● Work to complete:
Locate every line below that contains the word "from" and copy it.

· · · · ·

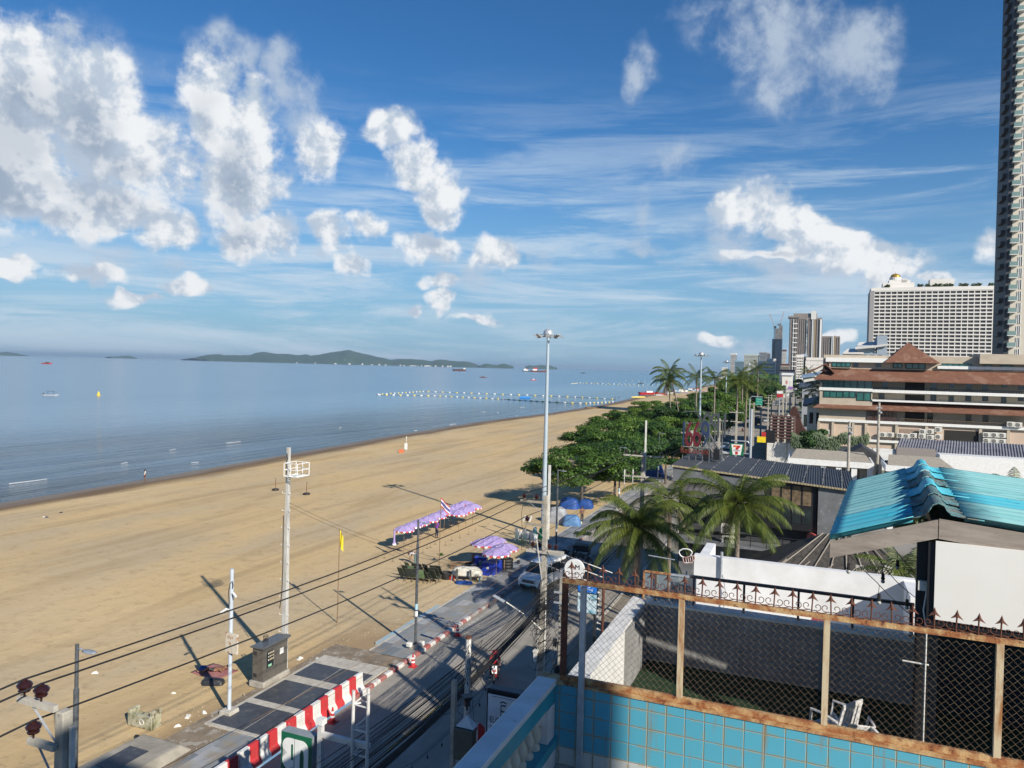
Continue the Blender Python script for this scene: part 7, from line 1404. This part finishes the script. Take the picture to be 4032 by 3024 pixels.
b=HB(); b.box(HK(520,700)[0],HK(690,700)[0],HS+1.4,HS+2.2,zb_,zt-.9); b.build('penthouse_wall',M_crm,ho); b=HB(); b.box(HK(1390,740)[0],HK(1650,740)[0],HS+1.9,HS+2.3,zb_,zt-1.9); b.build('penthouse_wall',M_crm,ho)
# pyramid roof and carved gable
x0,z0=HK(940,735); x1,_=HK(1370,740); xa_,za_=HK(1147,597)
b=HB(); b.add([(x0,HS-.5,z0),(x1,HS-.5,z0),(x1,HS+13,z0),(x0,HS+13,z0),(xa_,HS+5,za_+.6)],[(0,1,4),(1,2,4),(2,3,4),(3,0,4),(3,2,1,0)]); b.build('pyramid_roof',M_broof,ho)
x0,z0=HK(350,810); x1,_=HK(555,810); xa_,za_=HK(490,742)
b=HB(); b.add([(x0,HS-1,z0),(x1+.3,HS-1,z0),(xa_,HS-1,za_),(xa_,HS+8,za_),(x0,HS+8,z0),(x1,HS+8,z0)],[(0,2,3,4),(2,1,5,3)]); q_=b.build('gable_roof',M_broof,ho,recalc=False); solid(q_,.3)
b=HB(); b.add([(x0+2.2,HS-.6,z0+.2),(x1-.6,HS-.6,z0+.2),(xa_,HS-.6,za_-.8)],[(0,1,2)]); q_=b.build('gable_infill',mat('dark_gable_timber',(.03,.012,.01),.8),ho,recalc=False)
# windows and doors traced from the facade
def win(xa,ya,xb,yb,y=0.,m=M_tealg,nm='window',fr=True,mull=0):
    t0,z1=HK(xa,ya); t1=HK(xb,ya)[0]; z0=HK(xa,yb)[1]; b=HB(); b.box(t0,t1,HS+y-.05,HS+y,z0,z1); w_=b.build(nm,m,ho)
    if fr:
        b=HB()
        for i in range(mull+2): x=t0+(t1-t0)*i/(mull+1); b.box(x-.06,x+.06,HS+y-.12,HS+y-.051,z0,z1)
        b.box(t0,t1,HS+y-.12,HS+y-.052,z1-.1,z1); b.box(t0,t1,HS+y-.12,HS+y-.052,z0,z0+.1); b.build('window_frame',mat('dark_teal_frame',(.01,.04,.04),.5),w_)
for a in ((470,862,630,935,0,3),(632,862,735,937,0,1),(735,866,848,940,0,1),(476,955,625,1002,0,2),(627,957,720,1005,0,1),(732,965,838,1028,0,1),(476,1085,715,1170,.2,4),(728,1095,785,1138,.2,0),(542,726,685,768,1.35,3),(1018,740,1085,778,2.1,1),(1118,742,1265,782,2.1,2),(1393,742,1622,790,1.85,4)): win(a[0],a[1],a[2],a[3],a[4],mull=a[5])
b=HB(); b.box(T0,tm,HS+.001,HS+2.2,7.5,zc-.3+5.5); b.build('corner_bay_wall',M_crm,ho)
b=HB(); b.box(T0+22,T1,HS+.5,HS+2.2,zc+3.,zc+3.05); 
for xs,ya,yb in (((930,1310,1585,1712,1995),878,950),((903,1308,1580,1712,1990),975,1035),((1282,1582,1715),1120,1200),((1578,),1255,1350)):
    for x in xs: win(x,ya,x+46,yb,2.18,M_glassd,'door',False)
for xs,ya,yb in (((1452,1865),885,930),((1448,1858),995,1050),((705,883),724,770)):
    for x in xs: win(x,ya,x+42,yb,2.18,M_glassd,'window',False)
for ya,yb in ((880,955),(985,1040),(1110,1190)): win(1110,ya,1262,yb,2.15,mat('dark_recess',(.02,.018,.015),.8),'recess',False)  # flat panels, shade of the openings put into their dark colour
for ya,yb in ((924,965),(1165,1205)):          # balcony railings
    t0,z1=HK(860 if ya<1000 else 1060,ya); z0=HK(860,yb)[1]; b=HB(); b.box(t0,T1,HS-.1,HS-.05,z1-.08,z1); n=70
    for i in range(n): x=t0+(T1-t0)*i/n; b.box(x-.03,x+.03,HS-.1,HS-.05,z0,z1)
    b.build('railing',M_wood if ya>1000 else M_blk,ho)
t0,z1=HK(808,1105); t1,z0=HK(1030,1190); b=HB()
for i in range(9): z=z0+(z1-z0)*i/8; b.box(t0,t1,HS-.2,HS-.12,z-.05,z+.05)
for i in range(9): x=t0+(t1-t0)*i/8; b.box(x-.06,x+.06,HS-.12,HS-.04,z0,z1)
b.build('timber_screen',MATS['dark_red_timber'],ho)
for x in (435,545,700,800,1035,1265,1680,1895): t,_=HK(x,1250); b=HB(); b.box(t-.25,t+.25,HS-.1,HS+.3,0,zb1); b.build('pilaster',M_crm,ho)
win(685,1205,712,1290,.28,M_glassd,'door',False); win(1060,1245,1255,1310,.28,mat('peach_recess',(.3,.22,.17),.8),'recess',False); win(1405,1255,1670,1350,.28,MATS['dark_recess'],'recess',False); win(1700,1260,1880,1375,.28,MATS['dark_recess'],'recess',False)  # flat panels again, one a darkened copy of the peach wall for shade
# block at the right end of the roof and a terrace awning
b=HB(); t0,z1=HK(1680,670); b.box(t0,T1,HS+.4,HS+12,HK(1680,745)[1],z1); b.build('rooftop_block',M_crm,ho); win(1725,752,1785,795,1.9); win(1855,755,1945,797,1.9)
for q,(x,y) in enumerate([(492,1288),(930,1308),(988,1310),(1062,1315),(1110,1320),(1162,1315),(1230,1320),(1293,1330),(1355,1325),(1293,1285),(1355,1270),(1725,1310),(1785,1312),(1845,1315),(1725,1355),(1785,1358),(1845,1362),(1968,1235),(1910,1230),(1235,1285)]):
    t,z=HK(x,y,HS-.5); o=ac(xy(HS-.5,t,z),-A,'air conditioner outdoor unit in the rows along the ground floor of the cream hotel','outdoor units along the cream hotel',1); o.scale=(1.55,)*3
# white modern roof and grey house between lattice and hotel
for (x0,x1,y0,y1,s_,d_,m,lb,rf) in ((3180,3240,1568,1730,185,12,M_white,'small white house with a slanted dark roof left of the cream hotel',1),(3160,3225,1502,1600,230,14,mat('grey_house_wall',(.3,.32,.35),.8),'grey house with dark blue roof left of the cream hotel',1),(3165,3220,1470,1505,300,14,M_dirtywhite,'pale blue roofed white house farther along the road',0)):
    t0,z1=onS(x0,y0,s_); t1=onS(x1,y0,s_)[0]; o=rthing('house',lb,'house',s_,t0,0); b=MB(); b.box(0,t1-t0,0,d_,0,z1-1.2); b.build('wall',m,o); b=MB(); b.add([(-1,-1,z1-1.6),(t1-t0+1,-1,z1-.2),(t1-t0+1,d_,z1+.8),(-1,d_,z1-.6)],[(0,1,2,3)]); q_=b.build('roof',mat('slate_blue_roof',(.06,.08,.11),.6) if rf else mat('pale_blue_roof',(.25,.36,.48),.6),o,recalc=False); solid(q_,.3)
    for i in range(2):
        for j in range(2): b=MB(); b.box((t1-t0)*(.15+.45*j),(t1-t0)*(.4+.45*j),-.06,-.01,(z1-2)*(.15+.45*i),(z1-2)*(.42+.45*i)); b.build('window',M_glassd,o)
def rows(o,x0,x1,y,z0,z1,nr,nc,m,th=.3,slab=True,fin=True,ms=None,mf=None,gap=.35):
    """one storey slab per floor and one fin per bay in front of a dark glazed face"""
    fh=(z1-z0)/nr; bw=(x1-x0)/nc
    if slab:
        for i in range(nr+1): b=MB(); b.box(x0,x1,y-1.6,y,z0+fh*i-fh*gap/2,z0+fh*i+fh*gap/2); b.build('balcony_slab',ms or m,o)
    if fin:
        for j in range(nc+1): b=MB(); b.box(x0+bw*j-th/2,x0+bw*j+th/2,y-1.45,y-.002,z0,z1); b.build('divider_fin',mf or m,o)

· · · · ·

● Exercise solution:
Continue the Blender Python script for this scene: part 7, from line 1404. This part finishes the script. Take the picture to be 4032 by 3024 pixels.
# windows and doors traced from the facade